And The Ancestors Sing

by Radha Lin Chaddah

Purchase on Amazon | Bookshop.org

ARC Review
Publisher: Rising Action Publishing Co. (Rising Action)
Pub Date: February 3, 2026

Content note: sexual violence, forced/underage marriage, sex work, violence.

What It’s About

And The Ancestors Sing is a multigenerational novel set in post–Cultural Revolution China. It follows families shaped by poverty, migration, and the kind of sacrifice that doesn’t always look heroic, but still changes everything.

The story begins in 1978 with Lei, married off and bartered into a life she didn’t choose. Later, it follows LuLu as she arrives in Shanghai determined to survive and help her family, even when the choices available to her are brutal.

This is a book about the way families fracture, endure, and stay connected across decades, often in ways the characters don’t fully understand until much later.

What Stuck With Me

I kept thinking about Dust Child and The Mountains Sing while reading this. Not because the stories are the same, but because the emotions they evoke are similar. The way history presses down on private lives. The way love and survival blur into the same thing.

This is a family-driven novel. It isn’t just about one woman’s suffering or one generation’s hardship. It’s about how pain travels through a family, and how resilience does too.

Lei was the character who pulled me in most. She’s quietly strong in the way that feels real. She knows when to step forward and when to stay back. She holds her family together without needing credit for it. She’s not written as perfect. She feels like a person who learned early that strength has to be practical.

LuLu goes through a lot as well, and her story is hard in a different way. She uses her body to survive. She makes choices that are complicated, and the book doesn’t punish her for them. But Lei stayed with me more. Lei felt like the emotional center.

The pacing worked. The writing worked. The setting details mattered. Nothing felt rushed, and nothing felt padded.

This is also not a book that tries to be “inspiring.” It’s steady. Resilient. It shows the ugliness without turning it into spectacle, and it shows survival without forcing hope where it doesn’t belong.

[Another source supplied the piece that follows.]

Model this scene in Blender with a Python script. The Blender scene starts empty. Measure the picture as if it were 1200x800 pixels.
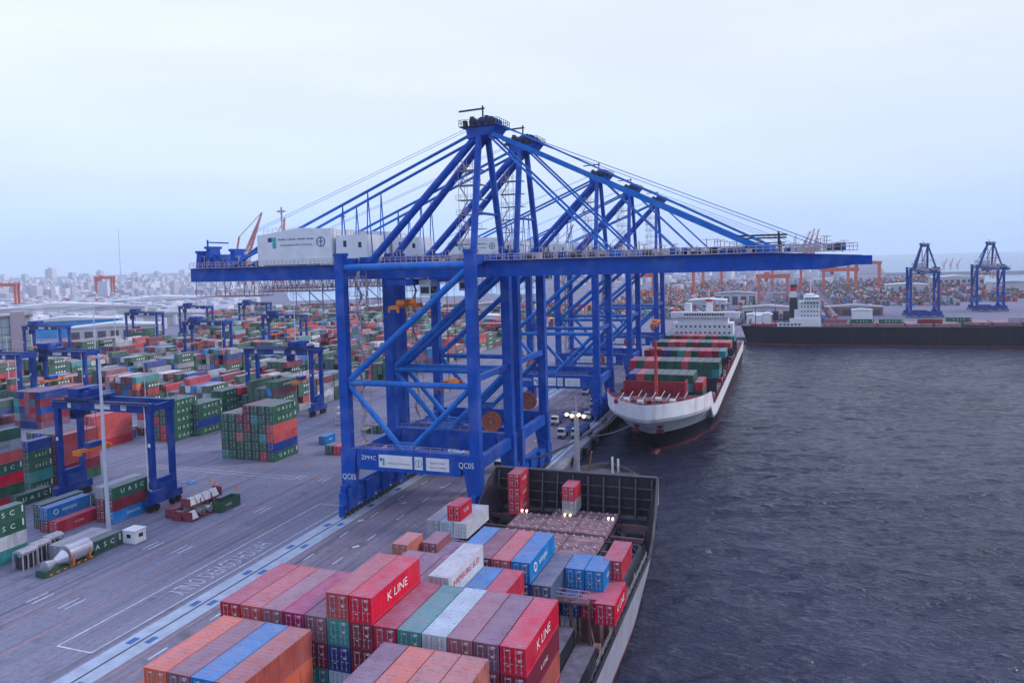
import bpy, math, random
from mathutils import Vector, Matrix
from mathutils import noise as mnoise

sc = bpy.context.scene
COL = sc.collection
R = math.radians
rnd = random.Random(11)

# ------------------------------------------------------------------ camera
FPX, CAM_H = 880.0, 54.0
YAW, PITCH, ROLL = R(-19.9217), R(3.1), math.atan(33 / 1200)
SHIFT = -46.8409
fw = Vector((math.sin(YAW) * math.cos(PITCH), math.cos(YAW) * math.cos(PITCH), -math.sin(PITCH)))
r0 = Vector((math.cos(YAW), -math.sin(YAW), 0)); u0 = r0.cross(fw)
cr = r0 * math.cos(ROLL) - u0 * math.sin(ROLL)
cu = u0 * math.cos(ROLL) + r0 * math.sin(ROLL)
cd = bpy.data.cameras.new('camera'); cam = bpy.data.objects.new('camera', cd); COL.objects.link(cam)
cd.sensor_width = 36; cd.lens = FPX / 1200 * 36; cd.shift_y = SHIFT / 1200
cd.clip_start = 1; cd.clip_end = 60000
m = Matrix((cr, cu, -fw)).transposed().to_4x4(); m.translation = (0, 0, CAM_H)
cam.matrix_world = m
sc.camera = cam

# ------------------------------------------------------------------ sky, sun, exposure
SUN_EL, SUN_AZ = R(32), R(62)          # azimuth clockwise from +Y
w = bpy.data.worlds.new('World'); sc.world = w; w.use_nodes = True
nt = w.node_tree; nt.nodes.clear()
N, Lk = nt.nodes.new, nt.links.new
out = N('ShaderNodeOutputWorld'); bg = N('ShaderNodeBackground'); bg.inputs[1].default_value = 0.1
sky = N('ShaderNodeTexSky'); sky.sky_type = 'NISHITA'; sky.sun_disc = False
sky.sun_elevation = SUN_EL; sky.sun_rotation = SUN_AZ; sky.dust_density = 3
tc = N('ShaderNodeTexCoord'); sp = N('ShaderNodeSeparateXYZ'); Lk(tc.outputs['Generated'], sp.inputs[0])
ramp = N('ShaderNodeValToRGB'); Lk(sp.outputs['Z'], ramp.inputs[0])
el = ramp.color_ramp.elements
el[0].position = 0.0; el[0].color = (.37, .54, .88, 1)
el[1].position = 0.9; el[1].color = (.56, .66, 1.08, 1)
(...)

And the ending felt right. It wasn’t the kind of twist that feels cheap or engineered. It felt like, of course this is where it had to go. The best possible ending for the story it was telling.

Would I Recommend It

Yes.

If you like multigenerational novels, family-driven historical fiction, and stories about women navigating systems designed to limit them, this is worth your time.

I would recommend checking the content warnings before reading. Some of what happens is difficult, and while it isn’t written in graphic detail, it is present and it matters.

My takeaway

Some families survive history. Others get reshaped by it.

Thank you to Rising Action Publishing Co. and NetGalley for the digital review copy.

If you this this, you may also like:

Dust Child by Nguyễn Phan Quế Mai, a multigenerational novel set in Vietnam, following a family shaped by war, loss, and long-held secrets.

The Mountains Sing by Nguyễn Phan Quế Mai, a sweeping family saga that traces Vietnamese history across generations through a grandmother and granddaughter’s intertwined lives.